We spent 24 hrs cruising around the bay, stepping out every now and then to visit some of the islands and the limestone caves in them, to explore the waters on a kayak, or to see an oyster farm. Otherwise we were on a nice little boat taking in the extraordinary sights all around us, which included one of the most ravishing sunsets I've seen.

I was torn between deciding whether I wanted to spend more days on the cruise or not. While my senses were clearly not satiated from the sheer natural beauty on display, sitting on a cruise gives you no experience of Viet Nam. Admittedly no form of tourism or short term travel can really acquaint you with all the naked truths of a region you are visiting, but the sanitised bubble that is a cruise can denude even more of the context of the place. I was now eager to see the rest of Viet Nam. Besides I couldn't afford another night on the cruise, so on we went to our next destination, Ninh Binh.

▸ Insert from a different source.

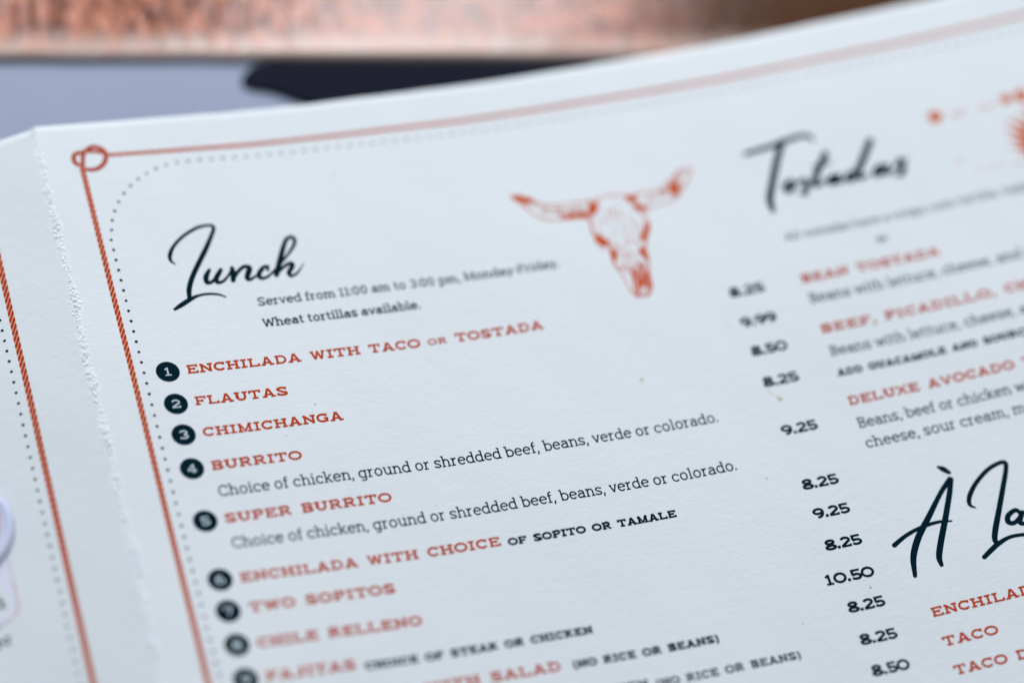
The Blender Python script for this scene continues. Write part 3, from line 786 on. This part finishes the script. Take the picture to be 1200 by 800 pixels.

Wednesday, September 23, 2015

Crossing a busy street in Hanoi

The traffic in Hanoi, or in any other big city in Vietnam for that matter, resembles what you’d see in most Indian cities. Endless streams of vehicles -largely two-wheelers- that ignore lane markings and occupy every little inch of road available. If they are not at a zebra crossing, pedestrians don’t have an easy rule book to follow to cross such streets. In India you typically use one of two approaches. If you are brazen enough, you take on the traffic, start walking towards the other end brushing off the raucous honking or the gentle abuses that come your way. In the second approach, you rely on your fitness, finding the windows of opportunity and bolting across.

In Vietnam they have settled on a third approach that works beautifully even on 6-lane streets where the Indian strategies would fall apart. Here’s how it works. Your common sense might beg you against it but you walk straight into the flow of traffic towards your destination on the other side of the road. Provided you keep a slow constant pace, traffic - without slowing or stopping - will go around you at a reasonably safe distance like you see in those wind tunnel flow visualizations. This boggles the mind because the approach requires a tacit contract between the drivers (who need to judge whether to go in front of you or behind you depending on your speed) and the pedestrians (who need to stick to predictable speed and direction). Best of all, you'll not hear a single beep of the horn. If you take the leap of faith the first couple of times you’ll eventually feel like a modern day, freshwater version of Moses as the river of traffic splits and rejoins around you while you travel to the bank in an invisible bubble.

Tuesday, September 22, 2015


My next set of posts will be about our recent trip to Vietnam that took us from the capital city of Hanoi, over to the archipelago in Ha Long bay, to the largest city, Saigon, and then to Cần Thơ in the Mekong delta, and finally to Cát Tiên national park in the south of the country.

Monday, September 14, 2015


These are impressions from 4 short days in Burma we spent in the end of Aug.

Street food: I’m a sucker for cultures that spend their evenings sitting around in street cafes, eating and drinking. Yangon, at least the chinatown part where we stayed in, seems to fit the bill. Even with the inflated prices they quote to foreigners the street food is fairly inexpensive. Here’s a lady preparing papaya salad and noodles in the middle of Yangon market.

Pagodas are everywhere in this country. This one below is called the Botataung pagoda that claims to house a sacred hair of Gautama Buddha. I can neither confirm nor refute that claim.

Circular train
There’s a metre gauge rail track that circumscribes the city of Yangon. A full circle ride on the train takes 3.5 hrs and is a great way to let the sights and sounds of this city sink in. Here’s a market spilling over into the tracks in one of the stations on that route.

A cheek paint, called Thanaka, made out of ground bark is a common feature on every cheek in Myanmar. After a short while you’ll stop finding it odd.